Challenge: Write out every entry exactly as it appears.

Data supplied:
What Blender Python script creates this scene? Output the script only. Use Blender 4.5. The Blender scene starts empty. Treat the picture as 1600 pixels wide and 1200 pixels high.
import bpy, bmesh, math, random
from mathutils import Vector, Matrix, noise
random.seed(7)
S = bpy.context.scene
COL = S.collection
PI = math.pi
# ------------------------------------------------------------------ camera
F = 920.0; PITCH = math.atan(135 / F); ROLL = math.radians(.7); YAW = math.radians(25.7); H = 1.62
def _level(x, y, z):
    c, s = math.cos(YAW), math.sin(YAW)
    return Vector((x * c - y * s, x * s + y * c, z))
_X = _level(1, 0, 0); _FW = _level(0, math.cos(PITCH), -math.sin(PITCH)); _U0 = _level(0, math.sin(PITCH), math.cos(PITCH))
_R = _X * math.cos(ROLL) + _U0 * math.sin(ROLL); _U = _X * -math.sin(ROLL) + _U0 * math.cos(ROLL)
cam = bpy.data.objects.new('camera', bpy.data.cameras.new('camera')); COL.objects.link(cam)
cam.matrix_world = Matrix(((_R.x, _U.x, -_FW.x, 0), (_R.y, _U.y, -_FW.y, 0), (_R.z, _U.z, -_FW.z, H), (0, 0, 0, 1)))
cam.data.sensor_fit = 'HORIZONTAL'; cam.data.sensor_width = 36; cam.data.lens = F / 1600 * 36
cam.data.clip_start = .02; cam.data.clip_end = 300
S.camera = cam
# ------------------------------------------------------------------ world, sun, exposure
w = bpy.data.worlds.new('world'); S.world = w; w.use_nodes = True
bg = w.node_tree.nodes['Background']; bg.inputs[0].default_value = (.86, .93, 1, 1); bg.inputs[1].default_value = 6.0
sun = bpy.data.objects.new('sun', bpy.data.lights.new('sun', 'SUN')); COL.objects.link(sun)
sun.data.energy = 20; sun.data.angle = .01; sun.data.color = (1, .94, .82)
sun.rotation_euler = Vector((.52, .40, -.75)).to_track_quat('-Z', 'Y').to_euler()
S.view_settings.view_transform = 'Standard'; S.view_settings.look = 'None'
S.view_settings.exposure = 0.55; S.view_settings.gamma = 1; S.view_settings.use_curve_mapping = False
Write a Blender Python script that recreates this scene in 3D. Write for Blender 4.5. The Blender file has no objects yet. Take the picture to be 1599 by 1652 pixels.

Result of the task:
What Blender Python script creates this scene? Output the script only. Use Blender 4.5. The Blender scene starts empty. Treat the picture as 1600 pixels wide and 1200 pixels high.
import bpy, bmesh, math, random
from mathutils import Vector, Matrix, noise
random.seed(7)
S = bpy.context.scene
COL = S.collection
PI = math.pi
# ------------------------------------------------------------------ camera
F = 920.0; PITCH = math.atan(135 / F); ROLL = math.radians(.7); YAW = math.radians(25.7); H = 1.62
def _level(x, y, z):
    c, s = math.cos(YAW), math.sin(YAW)
    return Vector((x * c - y * s, x * s + y * c, z))
_X = _level(1, 0, 0); _FW = _level(0, math.cos(PITCH), -math.sin(PITCH)); _U0 = _level(0, math.sin(PITCH), math.cos(PITCH))
_R = _X * math.cos(ROLL) + _U0 * math.sin(ROLL); _U = _X * -math.sin(ROLL) + _U0 * math.cos(ROLL)
cam = bpy.data.objects.new('camera', bpy.data.cameras.new('camera')); COL.objects.link(cam)
cam.matrix_world = Matrix(((_R.x, _U.x, -_FW.x, 0), (_R.y, _U.y, -_FW.y, 0), (_R.z, _U.z, -_FW.z, H), (0, 0, 0, 1)))
cam.data.sensor_fit = 'HORIZONTAL'; cam.data.sensor_width = 36; cam.data.lens = F / 1600 * 36
cam.data.clip_start = .02; cam.data.clip_end = 300
S.camera = cam
# ------------------------------------------------------------------ world, sun, exposure
w = bpy.data.worlds.new('world'); S.world = w; w.use_nodes = True
bg = w.node_tree.nodes['Background']; bg.inputs[0].default_value = (.86, .93, 1, 1); bg.inputs[1].default_value = 6.0
sun = bpy.data.objects.new('sun', bpy.data.lights.new('sun', 'SUN')); COL.objects.link(sun)
sun.data.energy = 20; sun.data.angle = .01; sun.data.color = (1, .94, .82)
sun.rotation_euler = Vector((.52, .40, -.75)).to_track_quat('-Z', 'Y').to_euler()
S.view_settings.view_transform = 'Standard'; S.view_settings.look = 'None'
S.view_settings.exposure = 0.55; S.view_settings.gamma = 1; S.view_settings.use_curve_mapping = False
Write a Blender Python script that recreates this scene in 3D. Write for Blender 4.5. The Blender file has no objects yet. Take the picture to be 1599 by 1652 pixels.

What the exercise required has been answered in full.